Objectives are often identified for coaches and participants by a sport organization. For example, Sport Australia (formerly the Australian Sports Commission) provides various guidelines ranging from starting at the grassroots level and creating an inclusive environment to the elite level of creating national pride and international success.6 Another classic example of prioritizing beliefs and principles can be found in John Wooden’s Pyramid of Success.7 Based on his core philosophy of being a teacher first, Wooden provided the building blocks to help his athletes reach competitive greatness.

In all cases, developing good coaching objectives depends on prioritizing them according to the core values that underlie your philosophy.

Expressing the Philosophy Publicly

Articulating your core values and using them to inform your coaching objectives enables you to create a sound working coaching philosophy. Therefore, it is good practice to make a list of your principles and objectives, present them to your athletes and their parents (if appropriate for the level) at the start of the season, and remain true to them at the first sign of adversity. Table 3.1 provides examples of working philosophies in the words of great coaches. Exercise 3.3 provides space for you to write your own coaching philosophy statement.

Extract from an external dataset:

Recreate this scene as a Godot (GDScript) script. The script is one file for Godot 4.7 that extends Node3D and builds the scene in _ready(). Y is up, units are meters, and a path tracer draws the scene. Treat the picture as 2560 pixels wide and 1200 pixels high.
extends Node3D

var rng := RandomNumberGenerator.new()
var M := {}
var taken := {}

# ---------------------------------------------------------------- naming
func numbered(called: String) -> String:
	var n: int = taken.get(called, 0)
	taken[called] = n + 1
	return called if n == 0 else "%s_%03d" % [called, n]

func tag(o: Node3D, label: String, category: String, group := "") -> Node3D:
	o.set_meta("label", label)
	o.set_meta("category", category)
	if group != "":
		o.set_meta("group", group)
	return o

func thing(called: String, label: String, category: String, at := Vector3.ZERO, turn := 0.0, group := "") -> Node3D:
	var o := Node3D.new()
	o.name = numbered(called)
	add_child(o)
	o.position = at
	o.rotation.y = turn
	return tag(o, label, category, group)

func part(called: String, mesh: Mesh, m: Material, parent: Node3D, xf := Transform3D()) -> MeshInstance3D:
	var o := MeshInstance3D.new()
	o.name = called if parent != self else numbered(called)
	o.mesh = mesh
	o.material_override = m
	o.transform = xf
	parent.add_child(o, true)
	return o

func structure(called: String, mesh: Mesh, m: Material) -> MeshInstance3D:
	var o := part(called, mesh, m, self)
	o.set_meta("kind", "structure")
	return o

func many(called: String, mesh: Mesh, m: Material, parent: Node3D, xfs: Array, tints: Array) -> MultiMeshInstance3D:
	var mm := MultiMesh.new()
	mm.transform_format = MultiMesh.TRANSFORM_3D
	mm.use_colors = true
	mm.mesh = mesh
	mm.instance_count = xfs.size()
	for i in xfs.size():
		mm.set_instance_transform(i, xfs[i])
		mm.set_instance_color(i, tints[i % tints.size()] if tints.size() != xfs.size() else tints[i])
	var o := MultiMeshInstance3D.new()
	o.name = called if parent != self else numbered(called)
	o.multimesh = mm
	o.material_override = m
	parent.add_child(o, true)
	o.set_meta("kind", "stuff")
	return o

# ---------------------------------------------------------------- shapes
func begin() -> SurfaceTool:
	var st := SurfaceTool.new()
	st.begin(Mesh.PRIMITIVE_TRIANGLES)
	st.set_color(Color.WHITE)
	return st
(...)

Linking Your Philosophy to Your Coaching Style

Once you have engaged in self-reflection and thought about how your core values inform your coaching objectives, the next step is to consider the implications for your coaching style. Your style should be a direct reflection of both your philosophical beliefs and your personality. Our truest selves are revealed when we face tense or adverse conditions in coaching. For example, if you are usually laid back and communicate calmly with a high level of information and clear instruction, your athletes have grown accustomed to this behavior. If you suddenly become frantic when the game is on the line and communicate ineffectively, then you are doing your players a disservice.

In fact, consistency may be the most important component of one’s coaching style. Athletes are more at ease, and thus perform better regardless of level, when they know what to expect from their coach. Consistency in style—expressed through both words and actions—helps build credible coaches.